* What is being asked *
Can you transcribe the data exactly? Leave the pictures out.

== Data ==

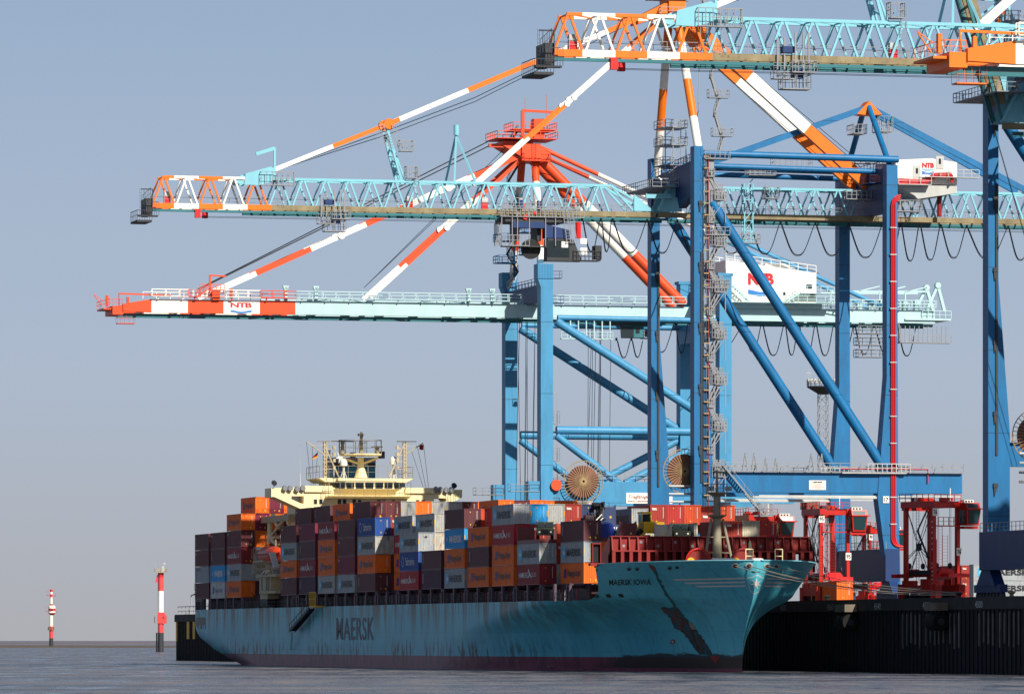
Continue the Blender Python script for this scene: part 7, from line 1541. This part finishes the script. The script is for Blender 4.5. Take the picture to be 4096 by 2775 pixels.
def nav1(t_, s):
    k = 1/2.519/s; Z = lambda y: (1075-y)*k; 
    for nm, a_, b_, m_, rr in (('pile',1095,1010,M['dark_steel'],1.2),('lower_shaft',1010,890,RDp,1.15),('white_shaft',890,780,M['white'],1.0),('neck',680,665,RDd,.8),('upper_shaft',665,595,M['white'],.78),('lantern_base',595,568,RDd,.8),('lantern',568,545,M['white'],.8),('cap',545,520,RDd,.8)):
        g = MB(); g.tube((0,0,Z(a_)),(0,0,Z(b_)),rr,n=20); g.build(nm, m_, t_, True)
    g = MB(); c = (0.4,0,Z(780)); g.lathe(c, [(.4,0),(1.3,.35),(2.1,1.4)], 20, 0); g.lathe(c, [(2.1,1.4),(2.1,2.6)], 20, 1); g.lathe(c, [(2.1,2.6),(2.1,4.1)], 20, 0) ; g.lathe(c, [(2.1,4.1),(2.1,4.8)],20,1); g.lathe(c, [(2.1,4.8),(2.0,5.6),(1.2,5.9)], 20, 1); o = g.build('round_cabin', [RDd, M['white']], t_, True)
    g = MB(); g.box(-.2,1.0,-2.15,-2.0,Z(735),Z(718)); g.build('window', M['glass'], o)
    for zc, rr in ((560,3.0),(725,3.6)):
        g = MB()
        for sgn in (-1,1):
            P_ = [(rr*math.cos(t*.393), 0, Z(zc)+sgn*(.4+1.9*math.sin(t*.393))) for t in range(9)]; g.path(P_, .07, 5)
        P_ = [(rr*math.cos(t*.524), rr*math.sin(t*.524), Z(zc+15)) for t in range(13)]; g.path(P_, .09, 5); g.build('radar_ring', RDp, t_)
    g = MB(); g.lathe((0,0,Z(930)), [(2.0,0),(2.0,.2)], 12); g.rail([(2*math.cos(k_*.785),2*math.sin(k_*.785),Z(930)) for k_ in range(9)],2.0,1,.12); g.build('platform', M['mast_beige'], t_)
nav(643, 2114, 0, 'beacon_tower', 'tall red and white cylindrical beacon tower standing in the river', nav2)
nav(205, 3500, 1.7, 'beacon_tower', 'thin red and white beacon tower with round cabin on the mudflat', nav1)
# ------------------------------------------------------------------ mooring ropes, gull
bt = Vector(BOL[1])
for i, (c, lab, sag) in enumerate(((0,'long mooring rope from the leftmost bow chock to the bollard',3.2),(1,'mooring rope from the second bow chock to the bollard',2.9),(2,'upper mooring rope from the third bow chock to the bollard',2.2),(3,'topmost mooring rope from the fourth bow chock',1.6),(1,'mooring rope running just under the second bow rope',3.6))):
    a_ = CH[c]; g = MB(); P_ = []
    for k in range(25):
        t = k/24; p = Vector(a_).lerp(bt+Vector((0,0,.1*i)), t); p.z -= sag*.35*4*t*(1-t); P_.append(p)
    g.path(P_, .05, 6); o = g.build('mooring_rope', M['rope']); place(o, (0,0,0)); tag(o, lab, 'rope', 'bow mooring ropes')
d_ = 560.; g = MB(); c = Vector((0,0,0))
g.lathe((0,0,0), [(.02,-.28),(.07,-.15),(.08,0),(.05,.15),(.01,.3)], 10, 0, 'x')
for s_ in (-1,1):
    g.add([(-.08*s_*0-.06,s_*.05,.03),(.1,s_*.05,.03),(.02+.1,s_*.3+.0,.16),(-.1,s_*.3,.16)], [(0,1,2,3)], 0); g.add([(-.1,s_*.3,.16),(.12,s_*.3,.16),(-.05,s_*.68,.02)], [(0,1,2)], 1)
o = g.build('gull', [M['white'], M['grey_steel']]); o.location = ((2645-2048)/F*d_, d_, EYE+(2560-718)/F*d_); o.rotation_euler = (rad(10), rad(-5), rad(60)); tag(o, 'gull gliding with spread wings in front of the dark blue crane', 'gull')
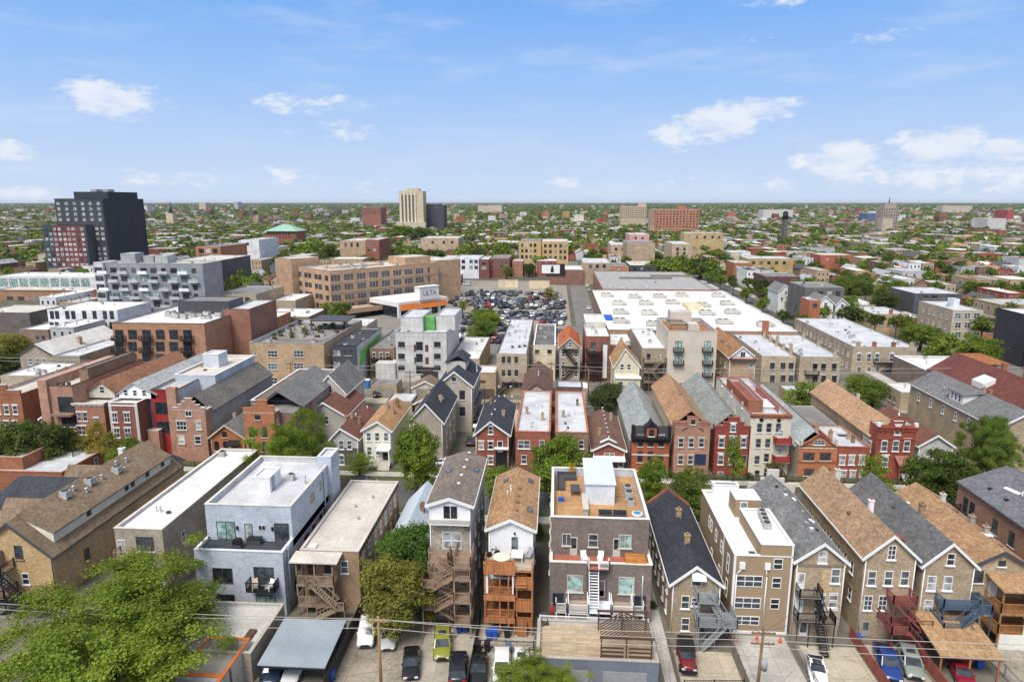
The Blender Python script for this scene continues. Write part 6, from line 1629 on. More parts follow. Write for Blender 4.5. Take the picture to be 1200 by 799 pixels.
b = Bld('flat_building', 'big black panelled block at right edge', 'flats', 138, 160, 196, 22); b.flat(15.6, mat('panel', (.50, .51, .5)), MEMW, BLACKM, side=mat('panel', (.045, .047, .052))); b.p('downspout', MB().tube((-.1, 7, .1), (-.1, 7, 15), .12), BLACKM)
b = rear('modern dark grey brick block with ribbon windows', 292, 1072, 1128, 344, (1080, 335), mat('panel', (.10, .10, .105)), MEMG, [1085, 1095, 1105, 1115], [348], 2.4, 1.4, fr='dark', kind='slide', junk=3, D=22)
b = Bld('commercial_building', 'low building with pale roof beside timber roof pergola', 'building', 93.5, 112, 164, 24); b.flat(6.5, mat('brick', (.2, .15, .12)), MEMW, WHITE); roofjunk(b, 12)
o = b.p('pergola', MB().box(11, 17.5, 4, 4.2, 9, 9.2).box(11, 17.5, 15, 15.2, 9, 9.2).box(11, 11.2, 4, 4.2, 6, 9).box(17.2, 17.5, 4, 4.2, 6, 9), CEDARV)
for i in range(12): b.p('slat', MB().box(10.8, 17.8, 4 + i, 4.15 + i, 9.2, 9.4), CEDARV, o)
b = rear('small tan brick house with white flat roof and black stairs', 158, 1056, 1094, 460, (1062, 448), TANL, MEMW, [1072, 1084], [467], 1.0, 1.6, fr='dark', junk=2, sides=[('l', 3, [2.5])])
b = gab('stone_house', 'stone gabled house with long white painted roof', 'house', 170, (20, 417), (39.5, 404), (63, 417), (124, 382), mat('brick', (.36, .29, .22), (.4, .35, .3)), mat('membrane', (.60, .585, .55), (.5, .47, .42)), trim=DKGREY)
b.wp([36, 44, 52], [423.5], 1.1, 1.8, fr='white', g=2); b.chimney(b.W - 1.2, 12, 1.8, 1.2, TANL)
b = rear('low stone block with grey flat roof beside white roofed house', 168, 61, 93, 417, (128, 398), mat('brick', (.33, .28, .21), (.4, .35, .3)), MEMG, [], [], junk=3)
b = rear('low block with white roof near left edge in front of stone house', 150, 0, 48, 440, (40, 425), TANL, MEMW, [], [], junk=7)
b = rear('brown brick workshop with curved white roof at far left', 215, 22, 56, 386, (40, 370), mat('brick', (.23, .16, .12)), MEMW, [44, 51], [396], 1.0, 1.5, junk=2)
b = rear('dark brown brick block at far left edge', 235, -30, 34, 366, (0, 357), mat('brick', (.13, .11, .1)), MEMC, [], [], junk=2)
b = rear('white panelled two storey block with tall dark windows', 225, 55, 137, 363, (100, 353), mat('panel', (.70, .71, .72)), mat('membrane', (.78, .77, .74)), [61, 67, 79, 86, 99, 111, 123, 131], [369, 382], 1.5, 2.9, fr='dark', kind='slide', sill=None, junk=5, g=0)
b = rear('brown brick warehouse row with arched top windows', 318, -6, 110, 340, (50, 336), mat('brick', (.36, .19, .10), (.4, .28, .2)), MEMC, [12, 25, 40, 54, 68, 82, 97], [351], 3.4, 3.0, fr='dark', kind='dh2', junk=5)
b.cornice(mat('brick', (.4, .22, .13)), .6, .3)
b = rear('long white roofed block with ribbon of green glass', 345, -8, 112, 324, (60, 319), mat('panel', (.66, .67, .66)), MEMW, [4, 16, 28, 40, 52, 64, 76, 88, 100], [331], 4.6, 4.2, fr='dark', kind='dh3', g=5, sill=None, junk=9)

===

* Finished exercise *
Continue the Blender Python script for this scene: part 7, from line 1541. This part finishes the script. The script is for Blender 4.5. Take the picture to be 4096 by 2775 pixels.
def nav1(t_, s):
    k = 1/2.519/s; Z = lambda y: (1075-y)*k; 
    for nm, a_, b_, m_, rr in (('pile',1095,1010,M['dark_steel'],1.2),('lower_shaft',1010,890,RDp,1.15),('white_shaft',890,780,M['white'],1.0),('neck',680,665,RDd,.8),('upper_shaft',665,595,M['white'],.78),('lantern_base',595,568,RDd,.8),('lantern',568,545,M['white'],.8),('cap',545,520,RDd,.8)):
        g = MB(); g.tube((0,0,Z(a_)),(0,0,Z(b_)),rr,n=20); g.build(nm, m_, t_, True)
    g = MB(); c = (0.4,0,Z(780)); g.lathe(c, [(.4,0),(1.3,.35),(2.1,1.4)], 20, 0); g.lathe(c, [(2.1,1.4),(2.1,2.6)], 20, 1); g.lathe(c, [(2.1,2.6),(2.1,4.1)], 20, 0) ; g.lathe(c, [(2.1,4.1),(2.1,4.8)],20,1); g.lathe(c, [(2.1,4.8),(2.0,5.6),(1.2,5.9)], 20, 1); o = g.build('round_cabin', [RDd, M['white']], t_, True)
    g = MB(); g.box(-.2,1.0,-2.15,-2.0,Z(735),Z(718)); g.build('window', M['glass'], o)
    for zc, rr in ((560,3.0),(725,3.6)):
        g = MB()
        for sgn in (-1,1):
            P_ = [(rr*math.cos(t*.393), 0, Z(zc)+sgn*(.4+1.9*math.sin(t*.393))) for t in range(9)]; g.path(P_, .07, 5)
        P_ = [(rr*math.cos(t*.524), rr*math.sin(t*.524), Z(zc+15)) for t in range(13)]; g.path(P_, .09, 5); g.build('radar_ring', RDp, t_)
    g = MB(); g.lathe((0,0,Z(930)), [(2.0,0),(2.0,.2)], 12); g.rail([(2*math.cos(k_*.785),2*math.sin(k_*.785),Z(930)) for k_ in range(9)],2.0,1,.12); g.build('platform', M['mast_beige'], t_)
nav(643, 2114, 0, 'beacon_tower', 'tall red and white cylindrical beacon tower standing in the river', nav2)
nav(205, 3500, 1.7, 'beacon_tower', 'thin red and white beacon tower with round cabin on the mudflat', nav1)
# ------------------------------------------------------------------ mooring ropes, gull
bt = Vector(BOL[1])
for i, (c, lab, sag) in enumerate(((0,'long mooring rope from the leftmost bow chock to the bollard',3.2),(1,'mooring rope from the second bow chock to the bollard',2.9),(2,'upper mooring rope from the third bow chock to the bollard',2.2),(3,'topmost mooring rope from the fourth bow chock',1.6),(1,'mooring rope running just under the second bow rope',3.6))):
    a_ = CH[c]; g = MB(); P_ = []
    for k in range(25):
        t = k/24; p = Vector(a_).lerp(bt+Vector((0,0,.1*i)), t); p.z -= sag*.35*4*t*(1-t); P_.append(p)
    g.path(P_, .05, 6); o = g.build('mooring_rope', M['rope']); place(o, (0,0,0)); tag(o, lab, 'rope', 'bow mooring ropes')
d_ = 560.; g = MB(); c = Vector((0,0,0))
g.lathe((0,0,0), [(.02,-.28),(.07,-.15),(.08,0),(.05,.15),(.01,.3)], 10, 0, 'x')
for s_ in (-1,1):
    g.add([(-.08*s_*0-.06,s_*.05,.03),(.1,s_*.05,.03),(.02+.1,s_*.3+.0,.16),(-.1,s_*.3,.16)], [(0,1,2,3)], 0); g.add([(-.1,s_*.3,.16),(.12,s_*.3,.16),(-.05,s_*.68,.02)], [(0,1,2)], 1)
o = g.build('gull', [M['white'], M['grey_steel']]); o.location = ((2645-2048)/F*d_, d_, EYE+(2560-718)/F*d_); o.rotation_euler = (rad(10), rad(-5), rad(60)); tag(o, 'gull gliding with spread wings in front of the dark blue crane', 'gull')
The Blender Python script for this scene continues. Write part 6, from line 1629 on. More parts follow. Write for Blender 4.5. Take the picture to be 1200 by 799 pixels.
b = Bld('flat_building', 'big black panelled block at right edge', 'flats', 138, 160, 196, 22); b.flat(15.6, mat('panel', (.50, .51, .5)), MEMW, BLACKM, side=mat('panel', (.045, .047, .052))); b.p('downspout', MB().tube((-.1, 7, .1), (-.1, 7, 15), .12), BLACKM)
b = rear('modern dark grey brick block with ribbon windows', 292, 1072, 1128, 344, (1080, 335), mat('panel', (.10, .10, .105)), MEMG, [1085, 1095, 1105, 1115], [348], 2.4, 1.4, fr='dark', kind='slide', junk=3, D=22)
b = Bld('commercial_building', 'low building with pale roof beside timber roof pergola', 'building', 93.5, 112, 164, 24); b.flat(6.5, mat('brick', (.2, .15, .12)), MEMW, WHITE); roofjunk(b, 12)
o = b.p('pergola', MB().box(11, 17.5, 4, 4.2, 9, 9.2).box(11, 17.5, 15, 15.2, 9, 9.2).box(11, 11.2, 4, 4.2, 6, 9).box(17.2, 17.5, 4, 4.2, 6, 9), CEDARV)
for i in range(12): b.p('slat', MB().box(10.8, 17.8, 4 + i, 4.15 + i, 9.2, 9.4), CEDARV, o)
b = rear('small tan brick house with white flat roof and black stairs', 158, 1056, 1094, 460, (1062, 448), TANL, MEMW, [1072, 1084], [467], 1.0, 1.6, fr='dark', junk=2, sides=[('l', 3, [2.5])])
b = gab('stone_house', 'stone gabled house with long white painted roof', 'house', 170, (20, 417), (39.5, 404), (63, 417), (124, 382), mat('brick', (.36, .29, .22), (.4, .35, .3)), mat('membrane', (.60, .585, .55), (.5, .47, .42)), trim=DKGREY)
b.wp([36, 44, 52], [423.5], 1.1, 1.8, fr='white', g=2); b.chimney(b.W - 1.2, 12, 1.8, 1.2, TANL)
b = rear('low stone block with grey flat roof beside white roofed house', 168, 61, 93, 417, (128, 398), mat('brick', (.33, .28, .21), (.4, .35, .3)), MEMG, [], [], junk=3)
b = rear('low block with white roof near left edge in front of stone house', 150, 0, 48, 440, (40, 425), TANL, MEMW, [], [], junk=7)
b = rear('brown brick workshop with curved white roof at far left', 215, 22, 56, 386, (40, 370), mat('brick', (.23, .16, .12)), MEMW, [44, 51], [396], 1.0, 1.5, junk=2)
b = rear('dark brown brick block at far left edge', 235, -30, 34, 366, (0, 357), mat('brick', (.13, .11, .1)), MEMC, [], [], junk=2)
b = rear('white panelled two storey block with tall dark windows', 225, 55, 137, 363, (100, 353), mat('panel', (.70, .71, .72)), mat('membrane', (.78, .77, .74)), [61, 67, 79, 86, 99, 111, 123, 131], [369, 382], 1.5, 2.9, fr='dark', kind='slide', sill=None, junk=5, g=0)
b = rear('brown brick warehouse row with arched top windows', 318, -6, 110, 340, (50, 336), mat('brick', (.36, .19, .10), (.4, .28, .2)), MEMC, [12, 25, 40, 54, 68, 82, 97], [351], 3.4, 3.0, fr='dark', kind='dh2', junk=5)
b.cornice(mat('brick', (.4, .22, .13)), .6, .3)
b = rear('long white roofed block with ribbon of green glass', 345, -8, 112, 324, (60, 319), mat('panel', (.66, .67, .66)), MEMW, [4, 16, 28, 40, 52, 64, 76, 88, 100], [331], 4.6, 4.2, fr='dark', kind='dh3', g=5, sill=None, junk=9)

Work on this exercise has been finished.